When they approach the car, they'll tell you why you're being stopped. They'll ask for your license, insurance and registration, which is why its a good idea to just have them all in one place.

"When the trooper returns he will explain that ticket to you," said Cpl. Collins, "If a charge has been made and that's your opportunity, make sure you ask all questions you need to ask."

If you have an issue with the ticket, save the argument for court.

What if you're unsure how to handle the situation? Let's say you see blue lights, but you don't feel safe pulling over. Troopers prefer you put your safety first.

"What we ask you to do is obviously reduce your speed and signal so we know you're going to go up the road to a more well lit spot," said Cpl. Collins. "That is perfectly fine with us, we understand that and the trooper will follow you to that location."

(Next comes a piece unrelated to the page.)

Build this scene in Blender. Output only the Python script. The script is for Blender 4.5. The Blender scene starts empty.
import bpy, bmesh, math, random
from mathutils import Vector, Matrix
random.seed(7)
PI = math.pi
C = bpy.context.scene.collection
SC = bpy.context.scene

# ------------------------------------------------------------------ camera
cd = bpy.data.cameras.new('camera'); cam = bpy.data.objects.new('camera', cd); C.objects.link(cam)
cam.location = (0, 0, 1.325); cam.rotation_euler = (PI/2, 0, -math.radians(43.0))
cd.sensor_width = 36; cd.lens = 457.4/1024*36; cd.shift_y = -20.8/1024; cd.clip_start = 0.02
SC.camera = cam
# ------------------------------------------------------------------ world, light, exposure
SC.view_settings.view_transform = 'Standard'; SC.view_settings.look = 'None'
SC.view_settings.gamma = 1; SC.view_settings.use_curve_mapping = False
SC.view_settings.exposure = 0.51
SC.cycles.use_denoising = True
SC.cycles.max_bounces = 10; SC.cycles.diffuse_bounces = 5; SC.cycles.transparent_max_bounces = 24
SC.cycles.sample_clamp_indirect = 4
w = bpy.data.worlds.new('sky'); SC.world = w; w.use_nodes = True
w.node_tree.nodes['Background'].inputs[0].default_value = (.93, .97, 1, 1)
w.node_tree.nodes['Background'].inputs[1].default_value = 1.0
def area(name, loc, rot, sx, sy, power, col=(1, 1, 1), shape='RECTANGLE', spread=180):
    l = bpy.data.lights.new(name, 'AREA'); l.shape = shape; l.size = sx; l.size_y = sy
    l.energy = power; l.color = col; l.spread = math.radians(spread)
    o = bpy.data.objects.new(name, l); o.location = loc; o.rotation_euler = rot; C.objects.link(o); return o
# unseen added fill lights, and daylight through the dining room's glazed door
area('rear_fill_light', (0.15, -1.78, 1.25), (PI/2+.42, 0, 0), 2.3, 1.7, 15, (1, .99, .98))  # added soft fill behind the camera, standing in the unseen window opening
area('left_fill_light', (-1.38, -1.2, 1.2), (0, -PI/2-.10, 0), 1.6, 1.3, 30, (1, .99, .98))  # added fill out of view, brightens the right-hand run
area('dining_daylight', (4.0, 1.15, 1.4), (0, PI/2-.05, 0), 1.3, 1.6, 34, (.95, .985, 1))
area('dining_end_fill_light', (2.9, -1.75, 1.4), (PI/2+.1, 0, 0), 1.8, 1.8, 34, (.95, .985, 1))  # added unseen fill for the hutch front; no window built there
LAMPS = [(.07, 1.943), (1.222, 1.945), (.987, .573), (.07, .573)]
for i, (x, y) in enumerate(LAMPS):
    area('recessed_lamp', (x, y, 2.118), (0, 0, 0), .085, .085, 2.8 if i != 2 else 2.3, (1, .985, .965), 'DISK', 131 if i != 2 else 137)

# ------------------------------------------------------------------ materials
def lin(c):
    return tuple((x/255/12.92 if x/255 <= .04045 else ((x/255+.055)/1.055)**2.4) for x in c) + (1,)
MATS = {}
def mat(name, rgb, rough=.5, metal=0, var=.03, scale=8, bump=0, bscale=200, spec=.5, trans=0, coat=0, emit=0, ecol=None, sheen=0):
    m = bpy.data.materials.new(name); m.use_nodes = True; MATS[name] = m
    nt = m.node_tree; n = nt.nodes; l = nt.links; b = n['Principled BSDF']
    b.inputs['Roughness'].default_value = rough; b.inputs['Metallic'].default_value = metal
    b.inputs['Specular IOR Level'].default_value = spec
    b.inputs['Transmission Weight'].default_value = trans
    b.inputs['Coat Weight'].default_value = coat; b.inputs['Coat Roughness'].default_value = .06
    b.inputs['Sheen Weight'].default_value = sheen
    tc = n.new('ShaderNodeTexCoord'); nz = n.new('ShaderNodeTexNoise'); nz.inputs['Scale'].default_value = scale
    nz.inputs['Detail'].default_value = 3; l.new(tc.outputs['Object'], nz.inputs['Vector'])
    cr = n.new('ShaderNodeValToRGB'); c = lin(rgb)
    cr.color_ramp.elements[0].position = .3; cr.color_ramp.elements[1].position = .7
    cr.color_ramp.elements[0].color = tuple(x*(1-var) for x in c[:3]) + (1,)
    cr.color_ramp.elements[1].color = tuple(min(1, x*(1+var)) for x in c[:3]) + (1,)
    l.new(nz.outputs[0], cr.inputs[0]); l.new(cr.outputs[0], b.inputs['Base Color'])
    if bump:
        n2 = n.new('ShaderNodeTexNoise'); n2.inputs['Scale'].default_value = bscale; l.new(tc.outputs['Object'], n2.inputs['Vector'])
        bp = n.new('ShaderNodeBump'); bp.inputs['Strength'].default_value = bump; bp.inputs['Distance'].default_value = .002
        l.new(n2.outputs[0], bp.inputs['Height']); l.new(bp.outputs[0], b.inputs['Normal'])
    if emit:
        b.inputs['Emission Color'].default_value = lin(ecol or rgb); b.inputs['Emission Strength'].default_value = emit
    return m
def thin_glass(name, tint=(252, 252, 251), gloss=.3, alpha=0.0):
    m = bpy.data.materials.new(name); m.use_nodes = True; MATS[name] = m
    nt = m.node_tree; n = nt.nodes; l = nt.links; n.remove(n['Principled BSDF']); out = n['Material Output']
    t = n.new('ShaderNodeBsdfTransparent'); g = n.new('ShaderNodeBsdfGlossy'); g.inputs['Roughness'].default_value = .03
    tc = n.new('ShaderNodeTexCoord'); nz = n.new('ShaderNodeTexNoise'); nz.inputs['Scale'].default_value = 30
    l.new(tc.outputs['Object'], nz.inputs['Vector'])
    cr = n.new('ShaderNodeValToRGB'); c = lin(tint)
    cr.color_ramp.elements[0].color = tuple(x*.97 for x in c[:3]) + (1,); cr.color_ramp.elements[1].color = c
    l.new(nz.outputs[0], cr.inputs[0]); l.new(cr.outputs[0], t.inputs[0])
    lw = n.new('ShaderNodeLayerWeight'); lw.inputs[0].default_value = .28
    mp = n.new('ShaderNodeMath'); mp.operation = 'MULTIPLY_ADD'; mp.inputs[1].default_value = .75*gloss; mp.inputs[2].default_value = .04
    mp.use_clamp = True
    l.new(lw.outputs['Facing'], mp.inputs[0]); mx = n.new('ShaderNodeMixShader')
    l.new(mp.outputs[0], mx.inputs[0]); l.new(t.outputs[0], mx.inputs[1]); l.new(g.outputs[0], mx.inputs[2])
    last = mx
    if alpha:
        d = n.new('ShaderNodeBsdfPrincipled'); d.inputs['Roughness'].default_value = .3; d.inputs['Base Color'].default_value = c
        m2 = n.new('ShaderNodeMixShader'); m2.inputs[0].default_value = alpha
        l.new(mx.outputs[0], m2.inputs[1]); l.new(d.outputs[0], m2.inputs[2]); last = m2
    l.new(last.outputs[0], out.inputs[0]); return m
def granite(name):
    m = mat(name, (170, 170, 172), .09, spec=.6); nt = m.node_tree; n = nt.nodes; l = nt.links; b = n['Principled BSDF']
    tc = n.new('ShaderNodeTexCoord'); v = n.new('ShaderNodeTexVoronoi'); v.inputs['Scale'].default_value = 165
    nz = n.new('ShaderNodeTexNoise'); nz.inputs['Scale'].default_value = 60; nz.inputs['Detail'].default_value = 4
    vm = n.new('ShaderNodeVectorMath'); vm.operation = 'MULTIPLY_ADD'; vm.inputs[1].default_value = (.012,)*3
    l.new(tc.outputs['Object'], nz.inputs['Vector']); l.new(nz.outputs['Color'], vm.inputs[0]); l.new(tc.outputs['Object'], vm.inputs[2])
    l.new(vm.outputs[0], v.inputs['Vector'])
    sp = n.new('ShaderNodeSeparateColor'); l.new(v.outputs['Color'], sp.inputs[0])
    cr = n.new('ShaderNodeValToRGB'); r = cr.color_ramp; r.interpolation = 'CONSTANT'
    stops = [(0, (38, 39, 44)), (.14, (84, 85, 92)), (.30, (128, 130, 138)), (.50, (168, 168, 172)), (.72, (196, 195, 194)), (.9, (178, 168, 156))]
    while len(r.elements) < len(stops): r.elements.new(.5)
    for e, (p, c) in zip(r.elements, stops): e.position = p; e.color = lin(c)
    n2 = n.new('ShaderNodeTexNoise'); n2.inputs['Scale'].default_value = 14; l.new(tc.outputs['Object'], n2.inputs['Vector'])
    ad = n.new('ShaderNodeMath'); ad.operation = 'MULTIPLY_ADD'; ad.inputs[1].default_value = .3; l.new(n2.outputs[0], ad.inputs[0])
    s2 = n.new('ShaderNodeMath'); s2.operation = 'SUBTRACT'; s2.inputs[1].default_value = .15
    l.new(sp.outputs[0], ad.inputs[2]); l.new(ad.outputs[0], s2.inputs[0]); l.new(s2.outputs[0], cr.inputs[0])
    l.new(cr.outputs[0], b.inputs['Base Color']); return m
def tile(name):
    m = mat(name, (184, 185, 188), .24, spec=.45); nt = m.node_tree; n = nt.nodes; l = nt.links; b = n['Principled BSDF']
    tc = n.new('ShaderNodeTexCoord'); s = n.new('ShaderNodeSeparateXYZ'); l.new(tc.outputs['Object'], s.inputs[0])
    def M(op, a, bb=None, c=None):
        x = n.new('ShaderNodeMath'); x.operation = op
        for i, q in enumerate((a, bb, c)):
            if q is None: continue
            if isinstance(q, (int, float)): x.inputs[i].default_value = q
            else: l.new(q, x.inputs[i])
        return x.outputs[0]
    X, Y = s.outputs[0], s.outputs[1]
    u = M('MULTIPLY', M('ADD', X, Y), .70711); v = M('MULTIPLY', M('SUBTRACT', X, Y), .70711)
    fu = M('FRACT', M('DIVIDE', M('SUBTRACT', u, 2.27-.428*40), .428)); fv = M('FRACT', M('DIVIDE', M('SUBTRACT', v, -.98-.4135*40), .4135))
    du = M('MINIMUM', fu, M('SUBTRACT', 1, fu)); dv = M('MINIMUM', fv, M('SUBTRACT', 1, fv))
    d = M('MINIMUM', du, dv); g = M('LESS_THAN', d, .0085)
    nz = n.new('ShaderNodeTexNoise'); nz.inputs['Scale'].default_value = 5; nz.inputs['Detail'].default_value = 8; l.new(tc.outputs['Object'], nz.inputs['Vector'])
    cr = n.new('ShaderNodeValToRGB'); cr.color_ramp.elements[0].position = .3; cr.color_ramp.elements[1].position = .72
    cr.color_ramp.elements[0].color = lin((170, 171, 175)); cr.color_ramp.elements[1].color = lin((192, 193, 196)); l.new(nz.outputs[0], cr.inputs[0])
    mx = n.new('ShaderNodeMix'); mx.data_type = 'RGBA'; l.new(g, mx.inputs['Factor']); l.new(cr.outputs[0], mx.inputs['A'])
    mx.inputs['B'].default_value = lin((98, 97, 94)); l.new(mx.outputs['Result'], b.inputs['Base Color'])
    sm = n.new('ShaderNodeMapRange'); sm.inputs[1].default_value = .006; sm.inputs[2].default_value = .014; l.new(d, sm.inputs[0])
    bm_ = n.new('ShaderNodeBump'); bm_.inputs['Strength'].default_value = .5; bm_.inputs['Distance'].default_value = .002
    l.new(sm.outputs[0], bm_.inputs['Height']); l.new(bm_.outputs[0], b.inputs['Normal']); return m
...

If you're unsure if a trooper is behind you, maybe its an unmarked car, just dial *HP or *47. That goes to the dispatch center. If you let them know where you are, Cpl. Collins said they will tell you very quickly if there is a state trooper behind you.

For your and the troopers safety, your interaction is being recorded on their dash cam. If you want to keep your own record, Cpl. Collins said you are allowed to ask to take out your own camera and record, that is your right.

Myrtle Beach Police lieutenant Joey Crosby said the best thing you can do is comply with the officer's request. If you feel violated for any reason, he said there are complaint processes you can take up with each department.